__Given task__.
Starting at the top of the listing, extract every line up to and including the one with "mount(-1,'a'); mount(1,'b')". Pictures stay out of the copy.

__Source excerpt__.
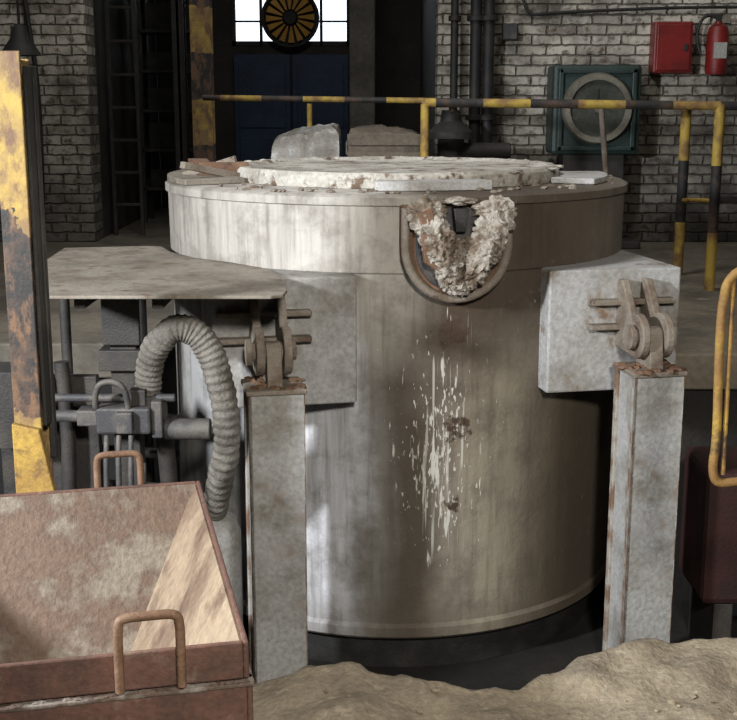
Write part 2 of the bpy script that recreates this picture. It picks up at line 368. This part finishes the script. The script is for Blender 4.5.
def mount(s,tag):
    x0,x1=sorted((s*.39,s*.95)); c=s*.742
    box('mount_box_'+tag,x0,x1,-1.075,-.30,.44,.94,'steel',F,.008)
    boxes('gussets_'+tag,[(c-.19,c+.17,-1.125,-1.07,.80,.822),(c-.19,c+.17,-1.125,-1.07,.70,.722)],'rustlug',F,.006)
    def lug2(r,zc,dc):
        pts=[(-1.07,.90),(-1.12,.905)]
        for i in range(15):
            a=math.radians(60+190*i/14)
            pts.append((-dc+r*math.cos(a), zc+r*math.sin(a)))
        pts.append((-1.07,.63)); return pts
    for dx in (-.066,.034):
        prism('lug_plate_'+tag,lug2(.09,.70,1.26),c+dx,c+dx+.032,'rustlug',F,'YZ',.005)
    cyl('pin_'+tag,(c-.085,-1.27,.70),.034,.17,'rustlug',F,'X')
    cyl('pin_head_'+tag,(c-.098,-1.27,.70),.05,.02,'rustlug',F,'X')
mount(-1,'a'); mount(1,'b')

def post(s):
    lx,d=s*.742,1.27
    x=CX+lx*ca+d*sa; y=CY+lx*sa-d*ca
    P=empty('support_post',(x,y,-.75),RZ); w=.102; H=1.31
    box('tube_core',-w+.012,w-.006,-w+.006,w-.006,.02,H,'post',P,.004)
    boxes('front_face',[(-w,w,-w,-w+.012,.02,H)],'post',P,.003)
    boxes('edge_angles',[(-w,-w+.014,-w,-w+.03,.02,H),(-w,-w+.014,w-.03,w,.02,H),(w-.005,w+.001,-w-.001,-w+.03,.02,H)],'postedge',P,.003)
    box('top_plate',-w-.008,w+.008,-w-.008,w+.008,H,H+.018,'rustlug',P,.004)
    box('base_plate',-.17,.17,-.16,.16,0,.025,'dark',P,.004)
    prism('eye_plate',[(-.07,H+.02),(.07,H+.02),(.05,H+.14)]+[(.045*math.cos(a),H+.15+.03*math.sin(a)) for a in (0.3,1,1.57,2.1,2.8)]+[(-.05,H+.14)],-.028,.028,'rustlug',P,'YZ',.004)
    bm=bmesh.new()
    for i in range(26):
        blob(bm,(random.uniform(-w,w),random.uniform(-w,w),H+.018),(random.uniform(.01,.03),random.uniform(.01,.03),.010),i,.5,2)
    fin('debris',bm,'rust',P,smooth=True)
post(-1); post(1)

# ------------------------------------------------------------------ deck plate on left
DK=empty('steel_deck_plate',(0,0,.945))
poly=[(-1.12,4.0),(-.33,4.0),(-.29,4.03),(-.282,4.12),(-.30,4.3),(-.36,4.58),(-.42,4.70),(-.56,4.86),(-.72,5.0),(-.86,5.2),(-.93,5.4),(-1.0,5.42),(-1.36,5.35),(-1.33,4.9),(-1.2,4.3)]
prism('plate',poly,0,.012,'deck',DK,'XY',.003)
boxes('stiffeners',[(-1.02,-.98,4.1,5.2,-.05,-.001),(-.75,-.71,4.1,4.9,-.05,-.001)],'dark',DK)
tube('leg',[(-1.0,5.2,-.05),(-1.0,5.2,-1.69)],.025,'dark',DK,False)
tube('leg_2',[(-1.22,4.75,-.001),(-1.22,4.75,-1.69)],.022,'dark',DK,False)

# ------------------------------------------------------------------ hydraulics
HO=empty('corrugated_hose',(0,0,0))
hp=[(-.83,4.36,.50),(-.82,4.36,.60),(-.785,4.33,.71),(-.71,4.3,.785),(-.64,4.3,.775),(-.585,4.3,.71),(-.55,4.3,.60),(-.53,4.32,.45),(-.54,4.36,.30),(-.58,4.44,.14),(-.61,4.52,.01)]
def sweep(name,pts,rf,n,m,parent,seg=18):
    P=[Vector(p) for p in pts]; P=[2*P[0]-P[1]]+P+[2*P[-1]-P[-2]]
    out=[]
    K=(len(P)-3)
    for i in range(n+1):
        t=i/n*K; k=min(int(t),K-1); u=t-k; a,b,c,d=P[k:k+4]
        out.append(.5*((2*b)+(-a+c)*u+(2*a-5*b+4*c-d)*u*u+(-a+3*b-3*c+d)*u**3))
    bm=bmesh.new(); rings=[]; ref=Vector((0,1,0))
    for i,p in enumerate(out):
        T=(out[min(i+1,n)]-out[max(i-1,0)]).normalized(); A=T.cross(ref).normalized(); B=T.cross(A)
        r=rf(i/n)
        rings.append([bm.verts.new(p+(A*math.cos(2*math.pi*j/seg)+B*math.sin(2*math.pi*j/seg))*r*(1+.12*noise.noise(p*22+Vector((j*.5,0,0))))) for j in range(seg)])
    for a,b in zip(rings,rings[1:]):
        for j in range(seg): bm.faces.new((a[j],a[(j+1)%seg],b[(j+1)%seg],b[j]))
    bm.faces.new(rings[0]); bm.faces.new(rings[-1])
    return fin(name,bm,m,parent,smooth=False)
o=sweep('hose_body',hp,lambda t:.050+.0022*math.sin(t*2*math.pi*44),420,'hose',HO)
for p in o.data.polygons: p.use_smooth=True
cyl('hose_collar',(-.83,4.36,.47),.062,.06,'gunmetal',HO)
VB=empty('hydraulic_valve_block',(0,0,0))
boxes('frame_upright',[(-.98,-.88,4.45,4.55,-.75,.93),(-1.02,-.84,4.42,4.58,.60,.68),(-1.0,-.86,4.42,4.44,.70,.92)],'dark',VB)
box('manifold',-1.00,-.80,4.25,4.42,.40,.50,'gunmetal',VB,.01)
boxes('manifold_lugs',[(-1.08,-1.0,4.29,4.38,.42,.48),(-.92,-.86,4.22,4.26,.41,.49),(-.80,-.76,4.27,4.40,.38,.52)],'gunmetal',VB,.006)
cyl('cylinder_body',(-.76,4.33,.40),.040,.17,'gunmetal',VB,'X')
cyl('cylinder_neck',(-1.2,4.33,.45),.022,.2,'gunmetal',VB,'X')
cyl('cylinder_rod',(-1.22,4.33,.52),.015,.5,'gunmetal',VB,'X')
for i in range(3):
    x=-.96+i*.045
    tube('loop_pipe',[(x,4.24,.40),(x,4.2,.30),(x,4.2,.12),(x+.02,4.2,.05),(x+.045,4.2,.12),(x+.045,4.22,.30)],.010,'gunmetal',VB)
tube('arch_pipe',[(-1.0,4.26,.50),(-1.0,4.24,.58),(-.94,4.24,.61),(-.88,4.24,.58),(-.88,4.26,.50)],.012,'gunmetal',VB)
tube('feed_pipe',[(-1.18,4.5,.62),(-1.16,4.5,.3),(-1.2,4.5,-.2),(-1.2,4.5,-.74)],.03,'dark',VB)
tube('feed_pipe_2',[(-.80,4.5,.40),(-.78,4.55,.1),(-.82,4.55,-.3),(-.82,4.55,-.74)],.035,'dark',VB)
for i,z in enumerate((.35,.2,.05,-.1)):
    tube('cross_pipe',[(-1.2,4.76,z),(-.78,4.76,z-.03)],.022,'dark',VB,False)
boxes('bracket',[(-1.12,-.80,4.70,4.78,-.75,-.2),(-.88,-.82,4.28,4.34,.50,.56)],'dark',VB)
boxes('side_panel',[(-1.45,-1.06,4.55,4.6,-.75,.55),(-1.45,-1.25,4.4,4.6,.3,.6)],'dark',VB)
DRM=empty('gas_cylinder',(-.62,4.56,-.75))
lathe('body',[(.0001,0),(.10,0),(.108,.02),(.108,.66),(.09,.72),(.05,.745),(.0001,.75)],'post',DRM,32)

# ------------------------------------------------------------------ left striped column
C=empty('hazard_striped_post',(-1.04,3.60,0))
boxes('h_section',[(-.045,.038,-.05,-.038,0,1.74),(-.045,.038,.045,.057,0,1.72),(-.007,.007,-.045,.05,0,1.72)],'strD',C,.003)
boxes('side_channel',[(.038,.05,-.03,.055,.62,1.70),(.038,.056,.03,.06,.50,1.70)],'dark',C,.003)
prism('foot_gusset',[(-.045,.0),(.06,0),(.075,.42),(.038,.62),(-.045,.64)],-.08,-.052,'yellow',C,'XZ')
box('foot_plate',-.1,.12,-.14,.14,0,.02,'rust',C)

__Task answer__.
Write part 2 of the bpy script that recreates this picture. It picks up at line 368. This part finishes the script. The script is for Blender 4.5.
def mount(s,tag):
    x0,x1=sorted((s*.39,s*.95)); c=s*.742
    box('mount_box_'+tag,x0,x1,-1.075,-.30,.44,.94,'steel',F,.008)
    boxes('gussets_'+tag,[(c-.19,c+.17,-1.125,-1.07,.80,.822),(c-.19,c+.17,-1.125,-1.07,.70,.722)],'rustlug',F,.006)
    def lug2(r,zc,dc):
        pts=[(-1.07,.90),(-1.12,.905)]
        for i in range(15):
            a=math.radians(60+190*i/14)
            pts.append((-dc+r*math.cos(a), zc+r*math.sin(a)))
        pts.append((-1.07,.63)); return pts
    for dx in (-.066,.034):
        prism('lug_plate_'+tag,lug2(.09,.70,1.26),c+dx,c+dx+.032,'rustlug',F,'YZ',.005)
    cyl('pin_'+tag,(c-.085,-1.27,.70),.034,.17,'rustlug',F,'X')
    cyl('pin_head_'+tag,(c-.098,-1.27,.70),.05,.02,'rustlug',F,'X')
mount(-1,'a'); mount(1,'b')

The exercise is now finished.